The Dr. J. B. Spees house located on the south side of Main Street (Cedar Street) west of the present city hall. This was said to be the fifth house in town and the first one built away from the square.
The Farmer's Mutual Insurance Company (north of the river) was founded at Birmingham in 1871. Down through the years their annual meetings have always been held in Birmingham.
Elizabeth McMillen, better known as Miss Lib, was a primary teacher in the Birmingham public school from 1871 to 1915. A plaque in recognition of her long record of service has been placed in the present school building.
In 1854 the town's fire alarm was a great steel triangle on the roof of the hotel located at the northwest corner of the city park. A hammer was used to strike the triangle and its detonations could be heard for miles.
Dr. S. H. Bauman was one of Birmingham's centenarians, representing Van Buren County in the House of Representatives for several sessions.
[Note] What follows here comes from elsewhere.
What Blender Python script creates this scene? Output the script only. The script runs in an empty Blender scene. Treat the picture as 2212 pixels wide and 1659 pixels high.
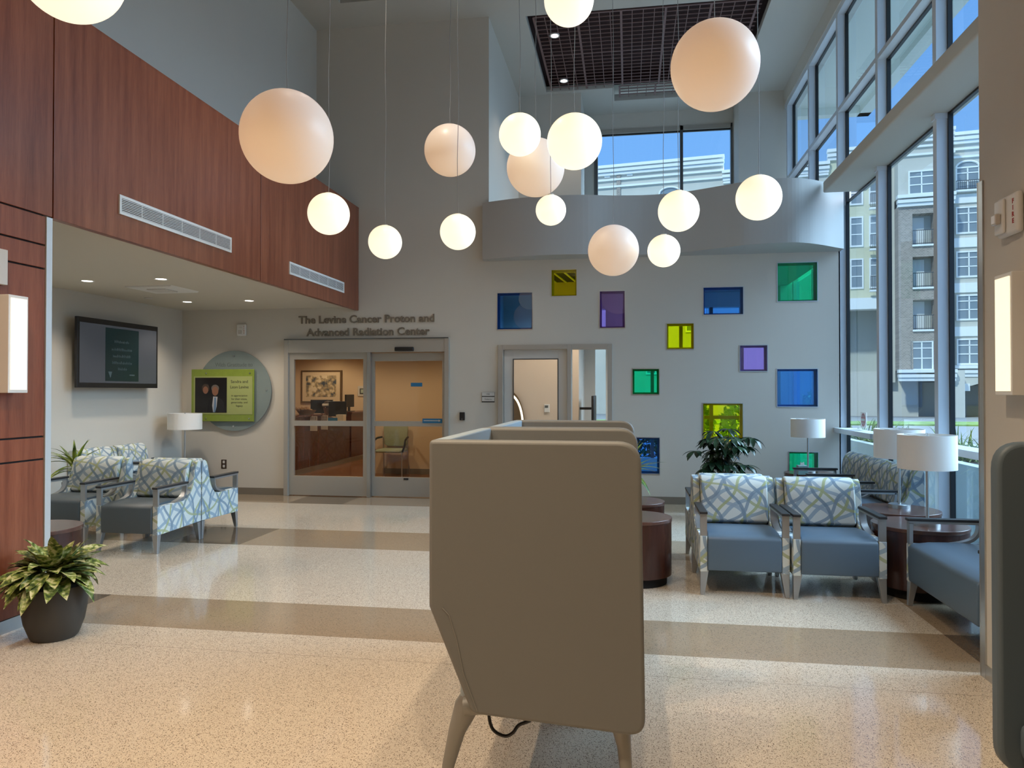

He served the community as a veterinarian, having received his education from a Chicago University.
The leading newspaper of the town was "The Birmingham Enterprise" which was published for approximately three score and ten, when it was merged with the Bonaparte Record.
The first automobile in Birmingham was owned by the Arbaughs, about 1909.
The opera house was the center of culture and entertainment in Birmingham for over forty years.
A wagon train left Birmingham on the 11th of April, 1850 for the gold fields with Hiram Barnes as captain. Others who accompanied him were Leander, Adoniram, Judson, Abner and Andrew Loomis, all brothers, a preacher named Lowry, Rush Skinner, Zenas Caster, E. D. Skinner, Benjamin Sandford, Morse Brooke, L. Morse, John Saunders, a Mr. Wood, Jonas Speelman, a Mr. Baird, Smith Culbertson, F. Peckham, Newton Calhoun, Doc Boon, E. Winner, S. Marlin.
North Birmingham was platted on 39 acres Sept. 12 and 13, 1849 by John Henderson, Titus Moss and William French.
In 1857 a 66 x 132 lot in North Birmingham sold for $650.00 lending evidence to the belief that the 1850's really were "boom" years.